Quite honestly when I walked out the door I didn’t know which way I’d go, where I’d walk to, or how long I’d go for; I just meandered about until I ended up back on my front porch.

But mostly I walked along the river while the trees cast eerie shadows in the light of the moon. The voices of people far away carrying in the still air, the high thin clouds making the dark darker here and there all of it bursting through the seams of my mind to whisper, “Christ is King.”

Now-a-days weeks feel like years and days feel like months. Hours aren’t enough to measure things by (‘cept college algebra) and minutes might as well not exist. Is this growing up? Continually loosing track of time until so much of it has slipped through your fingers there’s no more left to hold.

I’m still just a kid.

But that’s a lie too. Kids are intrepid little devils who are fascinated by fireflies, clouds, and summer nights (or snow fights). The life of a twenty-something is the life of a wondering dreamer, wanting more to life but facing the constant reality of loosing track.

Yet this too is pointing us back to the whisper of the eerie shadow of the trees, “Christ is King.” We, we bunch of almost-kids who dream big and act small, we bunch of semi-adults who fight hard and believe little, we are part of a story much bigger than ourselves.
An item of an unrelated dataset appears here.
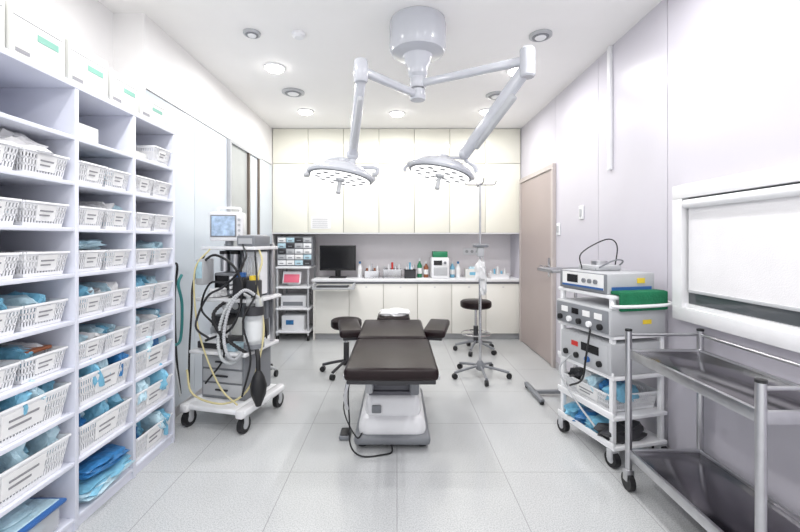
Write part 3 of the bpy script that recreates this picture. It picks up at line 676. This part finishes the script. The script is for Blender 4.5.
# ---------------------------------------------------------------- equipment trolley (right)
m = M('electrosurgical_equipment_trolley'); m.T = RZ(1.355, 2.56, 0, 14)
hx_, hy_ = 0.19, 0.25
for x in (-hx_+0.02, hx_-0.02):
    for y in (-hy_+0.03, hy_-0.03):
        caster(m, x, y, 0.045); m.box(x-0.014, x+0.014, y-0.014, y+0.014, 0.09, 0.985, WHITE, 0.004)
for z in (0.10, 0.27, 0.50, 0.735, 0.965):
    m.box(-hx_, hx_, -hy_, hy_, z, z+0.022, WHITE, 0.005)
    if z < 0.6: m.box(-hx_-0.004, -hx_+0.004, -hy_, hy_, z+0.02, z+0.045, WHITE, 0.002)
m.tube([(-hx_+0.02, -hy_+0.03, 0.95), (-hx_+0.0, -hy_-0.03, 0.93), (hx_-0.02, -hy_-0.03, 0.93), (hx_-0.02, -hy_+0.03, 0.95)], 0.01, WHITE)
m.box(-hx_-0.03, hx_-0.02, -hy_-0.01, hy_-0.02, 0.758, 0.91, LGREY, 0.012); m.box(-hx_-0.036, -hx_-0.028, -hy_+0.005, hy_-0.035, 0.768, 0.90, GREY, 0.004)
for k in range(5): m.cyl((-hx_-0.034, -0.19+k*0.09, 0.80), (-hx_-0.052, -0.19+k*0.09, 0.80), 0.018, WHITE if k % 2 else BLACK, n=14)
for k in range(4): m.box(-hx_-0.040, -hx_-0.034, -0.20+k*0.10, -0.14+k*0.10, 0.84, 0.875, PAPER if k != 2 else BSCREEN)
m.box(0.0, 0.06, -hy_-0.0125, -hy_-0.009, 0.82, 0.845, YEL)
m.box(-hx_-0.01, hx_-0.04, -hy_+0.01, hy_-0.04, 0.522, 0.71, LGREY, 0.012); m.box(-hx_-0.015, -hx_-0.008, -hy_+0.03, hy_-0.06, 0.54, 0.695, LGREY, 0.004)
m.box(-hx_-0.018, -hx_-0.013, -0.15, 0.0, 0.62, 0.67, BSCREEN); m.box(-hx_-0.018, -hx_-0.013, 0.03, 0.09, 0.63, 0.66, RED)
for k in range(4): m.cyl((-hx_-0.013, -0.16+k*0.10, 0.575), (-hx_-0.03, -0.16+k*0.10, 0.575), 0.018, BLUEDEV if k == 1 else BLACK, n=14)
m.box(-0.05, 0.05, -hy_+0.006, -hy_+0.011, 0.62, 0.65, YEL)
m.box(-hx_+0.0, hx_-0.04, -hy_+0.05, hy_-0.03, 0.988, 1.11, LGREY, 0.01); m.box(-hx_-0.006, -hx_+0.002, -hy_+0.05, hy_-0.03, 0.992, 1.105, GREY, 0.003)
m.box(-hx_-0.009, -hx_-0.004, -0.18, 0.19, 1.01, 1.10, PAPER); m.box(-0.16, 0.12, -hy_+0.044, -hy_+0.051, 0.992, 1.03, BLUEDEV)
m.box(-hx_-0.0105, -hx_-0.008, -0.18, 0.19, 1.01, 1.022, BLUEDEV); m.box(0.02, 0.07, -hy_+0.043, -hy_+0.051, 1.05, 1.08, YEL)
for k in range(3): m.cyl((-hx_-0.008, -0.12+k*0.05, 1.055), (-hx_-0.02, -0.12+k*0.05, 1.055), 0.014, GREY, n=12)
m.box(-hx_-0.012, -hx_-0.008, 0.04, 0.14, 1.035, 1.085, BSCREEN)
m.box(-0.10, 0.08, -0.02, 0.16, 1.11, 1.145, LGREY, 0.01); m.cyl((-0.02, 0.06, 1.145), (-0.02, 0.06, 1.17), 0.05, STEEL, n=20)
m.tube([(-0.12, 0.1, 1.12), (-0.14, 0.08, 1.22), (-0.02, 0.0, 1.31), (0.10, 0.04, 1.27), (0.12, 0.08, 1.12)], 0.004, BLACK)
m.tube([(-0.10, 0.0, 1.12), (-0.03, -0.08, 1.18), (0.08, -0.03, 1.17), (0.10, 0.05, 1.12)], 0.005, GREY)
m.box(-0.17, 0.16, -hy_-0.02, -hy_+0.05, 0.99, 1.012, GREEN, 0.008); m.box(-0.17, 0.16, -hy_-0.032, -hy_-0.012, 0.90, 1.01, GREEN, 0.008)
m.merge(basket(0.42, 0.34, 0.11), Matrix.Translation((-0.0, 0, 0.295)) @ Matrix.Rotation(math.pi, 4, 'Z'))
for k in range(5): m.blob((-0.06+0.03*(k % 2), -0.17+0.08*k, 0.40), (0.22, 0.09, 0.10), [BLUEP, BLUED, BLUEL, CLOTH, DGREY][k], 30+k, rot=(10*k-20, 8, 10), boxy=0.6)
for k in range(4): m.blob((-0.06, -0.16+0.105*k, 0.165), (0.26, 0.12, 0.09), [DGREY, BLUEP, BLUED, BLUEP][k], 40+k, rough=0.5)
m.tube([(-hx_-0.03, -0.1, 0.78), (-hx_-0.08, -0.12, 0.6), (-hx_-0.05, -0.05, 0.45), (-hx_-0.02, 0.1, 0.36)], 0.006, BLACK)
m.tube([(-hx_-0.02, 0.1, 0.56), (-hx_-0.07, 0.14, 0.45), (-hx_-0.03, 0.05, 0.30), (-hx_, -0.1, 0.18)], 0.006, LGREY)
m.done()
m = M('mayo_instrument_stand')
m.box(1.20, 1.56, 3.10, 3.42, 1.05, 1.056, STEEL, 0.002)
for a, b, c, d in [(1.20, 1.56, 3.10, 3.108), (1.20, 1.56, 3.412, 3.42), (1.20, 1.208, 3.10, 3.42), (1.552, 1.56, 3.10, 3.42)]: m.box(a, b, c, d, 1.05, 1.075, STEEL, 0.002)
m.cyl((1.50, 3.36, 0.05), (1.50, 3.36, 1.05), 0.013, CHROME); m.cyl((1.50, 3.36, 0.04), (1.50, 3.36, 0.65), 0.019, CHROME)
m.box(1.14, 1.52, 3.34, 3.38, 0.02, 0.05, GREY, 0.01); m.box(1.13, 1.17, 3.16, 3.56, 0.02, 0.05, GREY, 0.01); m.box(1.48, 1.52, 3.16, 3.56, 0.02, 0.05, GREY, 0.01)
for x in (1.15, 1.50):
    for y in (3.18, 3.54): m.cyl((x-0.012, y, 0.022), (x+0.012, y, 0.022), 0.022, BLACK, n=14)
m.cyl((1.26, 3.2, 1.062), (1.44, 3.25, 1.062), 0.005, CHROME, n=8)
m.done()

# ---------------------------------------------------------------- steel work table
m = M('stainless_steel_work_trolley')
x0, x1, y0, y1 = 1.21, 1.585, 1.33, 2.09
m.box(x0, x1, y0, y1, 0.705, 0.725, DSTEEL, 0.003)
for a, b, c, d in [(x0-0.004, x0+0.012, y0, y1), (x1-0.012, x1+0.004, y0, y1), (x0, x1, y0-0.004, y0+0.012), (x0, x1, y1-0.012, y1+0.004)]:
    m.box(a, b, c, d, 0.69, 0.735, STEEL, 0.003)
    m.box(a, b, c, d, 0.17, 0.215, STEEL, 0.003)
m.box(x0, x1, y0, y1, 0.185, 0.20, DSTEEL, 0.002)
for x in (x0, x1):
    for y in (y0, y1):
        m.cyl((x, y, 0.10), (x, y, 0.83), 0.016, STEEL, n=16); m.cyl((x, y, 0.83), (x, y, 0.84), 0.017, BLACK, n=16)
        m.cyl((x-0.014, y, 0.045), (x+0.014, y, 0.045), 0.045, BLACK, n=20); m.box(x-0.022, x+0.022, y-0.018, y+0.018, 0.05, 0.11, STEEL, 0.004)
for z in (0.81,):
    m.cyl((x0, y1, z), (x1, y1, z), 0.008, STEEL); m.cyl((x1, y0, z), (x1, y1, z), 0.008, STEEL); m.cyl((x0, y0, z), (x1, y0, z), 0.008, STEEL)
m.done()

# ---------------------------------------------------------------- world, camera
w_ = bpy.data.worlds.new('World'); scene.world = w_; w_.use_nodes = True
w_.node_tree.nodes['Background'].inputs[0].default_value = (0.97, 0.98, 1, 1); w_.node_tree.nodes['Background'].inputs[1].default_value = 1.15  # added white fill light, enters through the omitted front wall
cam = bpy.data.cameras.new('camera'); cam.lens = 18; cam.sensor_width = 36; cam.shift_y = -25/800; cam.shift_x = 3/800; cam.clip_start = 0.02
co = bpy.data.objects.new('camera', cam); co.location = (0, 0, 1.30); co.rotation_euler = (math.radians(90), 0, 0)
scene.collection.objects.link(co); scene.camera = co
The beauty of reality is equal to the wonder of our imaginations. With complications, adventures, and the boring all of it is the story of our lives. And this story is intertwined with the story of Christ is King that we, we rag-tag individuals, ought never to look for more than the wonder of Jesus, because in him is enough to see the world changed and our lives made both whole and worth while.

At least that's the hope. Yet the mind of the cynic will always see the flaws, the failures. Indeed, I rarely get far from Lewis, "We are far too easily pleased."